Nanoliter-scale non-invasive flow-rate quantification using micro-interferometric back-scatter and phase detection.

Fresenius' journal of analytical chemistry

D A Markov, D J Bornhop

Affiliations

  1. Department of Chemistry and Biochemistry, Texas Tech University, Lubbock 79409-1061, USA.

PMID: 11678197 DOI: 10.1007/s002160101000

Abstract

The current trend toward miniaturization of fluid-handling systems, particularly those of micro-fluidic devices on the capillary-scale, will certainly lead to improvements in chemical and biochemical analyses. Unfortunately, when fluid volumes reach nano- and picoliter scale it is problematic to perform non-invasive fast and accurate volume flow or flow velocity measurements. Here a simple, non-invasive method is presented for detecting and measuring linear flow velocity within fluid-filled capillaries.
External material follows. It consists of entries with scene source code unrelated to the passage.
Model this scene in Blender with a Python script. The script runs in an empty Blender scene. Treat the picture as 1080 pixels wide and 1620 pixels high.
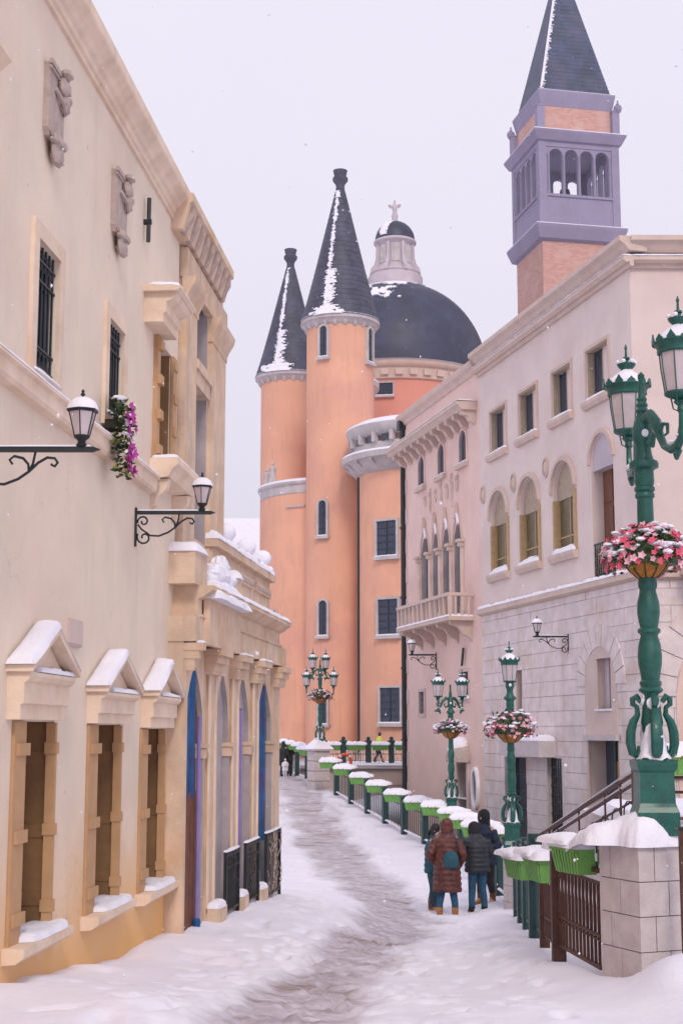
import bpy, math, random
import numpy as np
from mathutils import Vector, Matrix

R = math.radians
SC = bpy.context.scene
COL = SC.collection
random.seed(7)
# ------------------------------------------------------------------ camera, light, exposure
CZ = 3.4                      # eye height above the datum (lowest ground is about z = 0)
FPX, PX0, PY0, HOR = 2300.0, 540.0, 810.0, 1157.0     # focal length, centre and horizon of the 1080 x 1620 photograph
PITCH = math.atan((HOR - PY0) / FPX)
cam_d = bpy.data.cameras.new('camera')
cam_d.sensor_fit = 'VERTICAL'; cam_d.sensor_height = 36.0; cam_d.lens = FPX / 1620 * 36
cam_d.clip_start = 0.1; cam_d.clip_end = 4000
cam = bpy.data.objects.new('camera', cam_d); COL.objects.link(cam)
cam.location = (0, 0, CZ); cam.rotation_euler = (R(90) + PITCH, 0, 0)
SC.camera = cam

SUN_EL, SUN_AZ = R(38), R(172)          # azimuth clockwise from +Y: behind the camera, a little to the right
w = bpy.data.worlds.new('World'); SC.world = w; w.use_nodes = True
nt = w.node_tree; nt.nodes.clear()
sky = nt.nodes.new('ShaderNodeTexSky'); sky.sky_type = 'NISHITA'; sky.sun_disc = False
sky.sun_elevation = SUN_EL; sky.sun_rotation = SUN_AZ
sky.air_density = 1.0; sky.dust_density = 4.0; sky.ozone_density = 2.0
skym = nt.nodes.new('ShaderNodeVectorMath'); skym.operation = 'SCALE'; skym.inputs[3].default_value = 0.10
# an overcast sky: a nearly even lavender cloud deck hides most of the blue above it, with faint soft cloud structure
geo = nt.nodes.new('ShaderNodeTexCoord')
cn = nt.nodes.new('ShaderNodeTexNoise'); cn.inputs['Scale'].default_value = 1.6; cn.inputs['Detail'].default_value = 3
nt.links.new(geo.outputs['Generated'], cn.inputs['Vector'])
cr = nt.nodes.new('ShaderNodeMix'); cr.data_type = 'RGBA'
cr.inputs[6].default_value = (0.86, 0.82, 0.985, 1); cr.inputs[7].default_value = (0.98, 0.93, 1.04, 1)
nt.links.new(cn.outputs[0], cr.inputs[0])
mx = nt.nodes.new('ShaderNodeMix'); mx.data_type = 'RGBA'; mx.inputs[0].default_value = 0.94
nt.links.new(sky.outputs[0], skym.inputs[0]); nt.links.new(skym.outputs[0], mx.inputs[6]); nt.links.new(cr.outputs[2], mx.inputs[7])
bg = nt.nodes.new('ShaderNodeBackground'); bg.inputs[1].default_value = 1.0
out = nt.nodes.new('ShaderNodeOutputWorld')
nt.links.new(mx.outputs[2], bg.inputs[0]); nt.links.new(bg.outputs[0], out.inputs[0])

sun_d = bpy.data.lights.new('sun', 'SUN'); sun_d.energy = 1.5; sun_d.angle = R(14); sun_d.color = (1.0, 0.90, 0.80)
sun = bpy.data.objects.new('sun', sun_d); COL.objects.link(sun)
sdir = Vector((math.sin(SUN_AZ) * math.cos(SUN_EL), math.cos(SUN_AZ) * math.cos(SUN_EL), math.sin(SUN_EL)))
sun.rotation_euler = sdir.to_track_quat('Z', 'Y').to_euler()
sun.location = (0, -20, 40)
SC.view_settings.view_transform = 'Standard'; SC.view_settings.look = 'None'
SC.view_settings.exposure = 0.0; SC.view_settings.gamma = 1.0
SC.view_settings.use_curve_mapping = False

# ------------------------------------------------------------------ helpers
FWD = Vector((0, math.cos(PITCH), math.sin(PITCH))); UPV = Vector((0, -math.sin(PITCH), math.cos(PITCH)))
def ray(px, py): return FWD * FPX + Vector((px - PX0, 0, 0)) + UPV * (PY0 - py)
def at(px, py, Y):
    d = ray(px, py); return Vector((0, 0, CZ)) + d * (Y / d.y)
def zat(py, Y, px=540): return at(px, py, Y).z

class MB:
    def __init__(s): s.v = []; s.f = []; s.m = []; s.smooth = False
    def add(s, vs, fs, m=0):
        b = len(s.v); s.v.extend([tuple(p) for p in vs]); s.f.extend([tuple(b + i for i in f) for f in fs]); s.m.extend([m] * len(fs)); return s
    def box(s, x0, x1, y0, y1, z0, z1, m=0):
        if x0 > x1: x0, x1 = x1, x0
        if y0 > y1: y0, y1 = y1, y0
        if z0 > z1: z0, z1 = z1, z0
        return s.add([(x0, y0, z0), (x1, y0, z0), (x1, y1, z0), (x0, y1, z0), (x0, y0, z1), (x1, y0, z1), (x1, y1, z1), (x0, y1, z1)],
              [(0, 3, 2, 1), (4, 5, 6, 7), (0, 1, 5, 4), (1, 2, 6, 5), (2, 3, 7, 6), (3, 0, 4, 7)], m)
    def prism(s, poly, a, b, axis='y', m=0):
        """poly of (p, q) extruded from a to b; axis y: (p, q) = (x, z); axis x: (y, z); axis z: (x, y)"""
        def P(p, q, t): return (p, t, q) if axis == 'y' else ((t, p, q) if axis == 'x' else (p, q, t))
        n = len(poly)
        vs = [P(p, q, a) for p, q in poly] + [P(p, q, b) for p, q in poly]
        fs = [tuple(range(n)), tuple(range(2 * n - 1, n - 1, -1))] + [(i, i + n, (i + 1) % n + n, (i + 1) % n) for i in range(n)]
        return s.add(vs, fs, m)
    def lathe(s, prof, n=16, c=(0, 0, 0), a0=0.0, a1=None, m=0, ex=1.0, cap=True):
        full = a1 is None; a1 = a0 + 2 * math.pi if full else a1
        k = n if full else n + 1
        vs = []
        for r, z in prof:
            for i in range(k):
                a = a0 + (a1 - a0) * i / n
                vs.append((c[0] + r * math.cos(a), c[1] + r * math.sin(a) * ex, c[2] + z))
        fs = []
        for j in range(len(prof) - 1):
            for i in range(k if full else n):
                i2 = (i + 1) % k if full else i + 1
                fs.append((j * k + i, j * k + i2, (j + 1) * k + i2, (j + 1) * k + i))
        if full and cap:
            if prof[0][0] > 1e-5: fs.append(tuple(range(k - 1, -1, -1)))
            if prof[-1][0] > 1e-5: fs.append(tuple((len(prof) - 1) * k + i for i in range(k)))
        return s.add(vs, fs, m)
    def sq(s, prof, c=(0, 0, 0), rot=0.0, m=0):
        return s.lathe([(r * math.sqrt(2), z) for r, z in prof], 4, c, a0=math.pi / 4 + rot, m=m)
    def tube(s, pts, r, n=6, m=0, cap=True, ex=1.0):
        pts = [Vector(p) for p in pts]; N = len(pts)
        rs = r if isinstance(r, (list, tuple)) else [r] * N
        t0 = (pts[1] - pts[0]).normalized()
        nrm = t0.orthogonal().normalized()
        vs = []
        for i, p in enumerate(pts):
            t = (pts[min(i + 1, N - 1)] - pts[max(i - 1, 0)])
            t = t.normalized() if t.length > 1e-9 else t0
            nrm = (nrm - t * nrm.dot(t)); nrm = nrm.normalized() if nrm.length > 1e-6 else t.orthogonal().normalized()
            bn = t.cross(nrm)
            for k in range(n):
                a = 2 * math.pi * k / n
                vs.append(p + (nrm * math.cos(a) + bn * math.sin(a) * ex) * rs[i])
        fs = []
        for i in range(N - 1):
            for k in range(n):
                k2 = (k + 1) % n
                fs.append((i * n + k, i * n + k2, (i + 1) * n + k2, (i + 1) * n + k))
        if cap: fs += [tuple(range(n - 1, -1, -1)), tuple((N - 1) * n + k for k in range(n))]
        return s.add(vs, fs, m)
    def blob(s, c, r, n=8, m=0, noise=0.0, flat=None, seed=0):
        r = (r, r, r) if isinstance(r, (int, float)) else r
        rng = random.Random(seed); q = max(4, n // 2 + 1); prof = []
        vs = [(c[0], c[1], c[2] - r[2])]; ph = rng.random() * 6
        for j in range(1, q):
            b = -math.pi / 2 + math.pi * j / q
            for i in range(n):
                a = 2 * math.pi * i / n + ph
                k = 1 + noise * (rng.random() - .5) * 2
                z = r[2] * math.sin(b) * k
                if flat is not None: z = max(z, -flat * r[2])
                vs.append((c[0] + r[0] * math.cos(b) * math.cos(a) * k, c[1] + r[1] * math.cos(b) * math.sin(a) * k, c[2] + z))
        vs.append((c[0], c[1], c[2] + r[2]))
        if flat is not None: vs[0] = (c[0], c[1], c[2] - flat * r[2])
        fs = [(0, 1 + (i + 1) % n, 1 + i) for i in range(n)]
        for j in range(q - 2):
            for i in range(n):
                a, b = 1 + j * n + i, 1 + j * n + (i + 1) % n
                fs.append((a, b, b + n, a + n))
        L = len(vs) - 1; o = 1 + (q - 2) * n
        fs += [(o + i, o + (i + 1) % n, L) for i in range(n)]
        return s.add(vs, fs, m)
    def arcband(s, cx, cz, rx, rz, w_, y0, y1, n=14, m=0, a0=0.0, a1=math.pi, pt=0.0):
        """a solid band along an arch from a0 to a1 between radii r and r + w; pt > 0 gives a pointed crown"""
        vs = []
        def q(a, k):
            x = cx + (rx + k) * math.cos(a); z = cz + (rz + k) * math.sin(a)
            z += pt * max(0, 1 - abs(math.cos(a)) * 2.2) ** 1.5
            return x, z
        for i in range(n + 1):
            a = a0 + (a1 - a0) * i / n
            (xi, zi), (xo, zo) = q(a, 0), q(a, w_)
            vs += [(xi, y0, zi), (xo, y0, zo), (xo, y1, zo), (xi, y1, zi)]
        fs = []
        for i in range(n):
            b = i * 4
            for k in range(4): fs.append((b + k, b + (k + 1) % 4, b + 4 + (k + 1) % 4, b + 4 + k))
        fs += [(0, 1, 2, 3), (n * 4 + 3, n * 4 + 2, n * 4 + 1, n * 4)]
        return s.add(vs, fs, m)
    def xf(s, M):
        s.v = [tuple(M @ Vector(p)) for p in s.v]; return s
    def join(s, o, M=None):
        return s.add([tuple(M @ Vector(p)) for p in o.v] if M else o.v, o.f, 0) if not any(o.m) else s._j(o, M)
    def _j(s, o, M):
        b = len(s.v); s.v.extend([tuple(M @ Vector(p)) for p in o.v] if M else o.v)
        s.f.extend([tuple(b + i for i in f) for f in o.f]); s.m.extend(o.m); return s
    def build(s, name, mats, parent=None, smooth=False, off=(0, 0, 0), sharp=38, bevel=0):
        me = bpy.data.meshes.new(name)
        vs = [(a - off[0], b - off[1], c - off[2]) for a, b, c in s.v] if any(off) else s.v
        me.from_pydata(vs, [], s.f)
        for m_ in (mats if isinstance(mats, (list, tuple)) else [mats]): me.materials.append(m_)
        if any(s.m): me.polygons.foreach_set('material_index', s.m)
        fix_normals(me)
        if smooth:
            me.polygons.foreach_set('use_smooth', [True] * len(me.polygons))
            me.set_sharp_from_angle(angle=R(sharp))
        me.update()
        return put(name, me, parent)

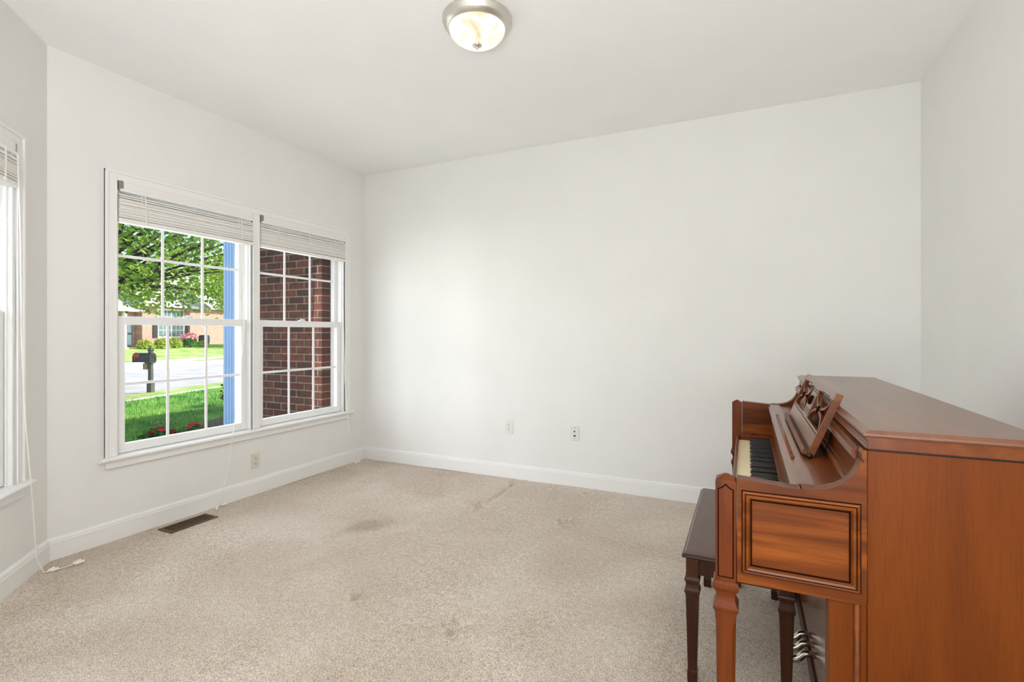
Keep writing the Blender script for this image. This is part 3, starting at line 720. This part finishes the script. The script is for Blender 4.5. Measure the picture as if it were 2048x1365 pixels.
m = MB(mb_); rows = [(.007, .4525), (.011, .4575), (.013, .4600)]; vs = sum((rect(*q) for q in rows), [])
m.add(vs, [(0, 1, 2, 3)]+[(k*4+i, k*4+(i+1) % 4, k*4+4+(i+1) % 4, k*4+4+i) for k in range(2) for i in range(4)]+[(8, 9, 10, 11)]); m.build('seat', M['benchtop'], bench)
m = MB(mb_); e = .042
m.box(BX0+e, BX1-e, BY0+.036, BY0+.052, .372, .436); m.box(BX0+e, BX1-e, BY1-.052, BY1-.036, .372, .436)
m.box(BX0+.022, BX0+.038, BY0+e, BY1-e, .372, .436); m.box(BX1-.038, BX1-.022, BY0+e, BY1-e, .372, .436); m.build('apron', M['benchw'], bench)
for cx in (BX0+.033, BX1-.035):
    for cy in (BY0+.037, BY1-.037):
        m = MB(mb_); m.loft(cx, cy, [(.437, .0205), (.370, .0205), (.367, .0235), (.362, .0252), (.356, .0250), (.352, .0222), (.342, .0200), (.332, .0215), (.324, .0252), (.318, .0255),
                                     (.3135, .0235), (.306, .0212), (.050, .0148), (.046, .0150), (.040, .0165), (.030, .0170), (.008, .0160), (0, .0150)])
        m.build('leg', M['benchw'], bench, bevel=.0008)

# ------------------------------------------------------------------ outside: own house, porch
struct(MB().box(-3.62, -3.502, 3.40, 3.66, -.5, 2.06).build('wall_porch_reveal', M['brick']))
struct(MB().box(-4.58, -3.62, 3.43, 3.66, -.5, 2.45).build('wall_porch', M['brick']))
m = MB(); m.box(-4.82, -4.60, 3.385, 3.60, -.3, 2.45)
for k in range(5): y = -4.815+k*.0445; m.box(y, y+.032, 3.373, 3.386, -.3, 2.45)
for k in range(4): y = 3.395+k*.05; m.box(-4.601, -4.588, y, y+.036, -.3, 2.45)
struct(m.build('trim_3', M['column']))
struct(MB().box(-4.58, -3.62, 3.37, 6.2, 2.07, 2.30).build('ceiling_porch', M['whitehouse']))
# upper storey and roof of this house, whose shade lies on the lawn
struct(MB().prism([(-3.5, 1.45), (-3.5, 15), (5.5, 15), (5.5, -9), (-2, -9), (-2, -.2)], 'z', 2.87, 5.8).build('wall_upper', M['brickh']))
struct(MB().box(-3.5, 5.5, 3.96, 15, -.5, 2.86).build('wall_beyond', M['brickh']))
struct(MB().prism([(-3.95, 5.8), (1.0, 7.8), (5.95, 5.8)], 'y', -9.3, 15.3).build('roof_1', M['roof']))

# ------------------------------------------------------------------ outside: street scene, in street coordinates
RZ = R(108.5)
def strip(name, mat, n0, n1, z0, z1, u0=-40, u1=140, thick=.12):
    m = MB(); m.add([(u0, n0, z0), (u1, n0, z0), (u1, n1, z1), (u0, n1, z1), (u0, n0, z0-thick), (u1, n0, z0-thick), (u1, n1, z1-thick), (u0, n1, z1-thick)],
                    [(0, 1, 2, 3), (4, 5, 6, 7), (0, 1, 5, 4), (1, 2, 6, 5), (2, 3, 7, 6), (3, 0, 4, 7)])
    o = m.build(name, mat); o.rotation_euler.z = RZ; return struct(o)
strip('ground_lawn', M['grass'], -14, 9.72, -.3, -.3)
strip('ground_kerb', M['concrete'], 9.72, 9.92, -.29, -.29)
strip('ground_verge', M['farGrass'], 9.92, 10.75, -.3, -.3)
strip('ground_street', M['street'], 10.75, 17.65, -.32, -.32)
strip('ground_sidewalk', M['concrete'], 17.65, 22.8, -.30, -.30)
strip('ground_far_lawn', M['farGrass'], 22.8, 30, -.3, .2)
strip('ground_far_verge', M['farGrass'], 19.9, 20.9, -.288, -.288, 25.5, 60, .01)
strip('ground_beyond', M['farGrass'], 30, 120, .2, .2)
U = Vector((math.cos(RZ), math.sin(RZ), 0)); N = Vector((-math.sin(RZ), math.cos(RZ), 0))
def st(u, n, z=0): p = U*u + N*n; return (p.x, p.y, z)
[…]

A small fluid volume is repeatedly heated locally by means of an infrared laser diode and using the micro-interferometric back-scatter detector (MIBD) at a fixed distance downstream, a thermally induced change in refractive index is observed when the heated volume traverses the probe volume of the detector. Fluid velocity is calculated by monitoring the phase difference between the second harmonic of the heating function and the resulting MIBD output in the Fourier domain. In a probe volume of 40 nL flow rates between I and 10 microL min(-1) are quantifiable, with 3sigma detection limits determined to be 42.8 nL min(-1).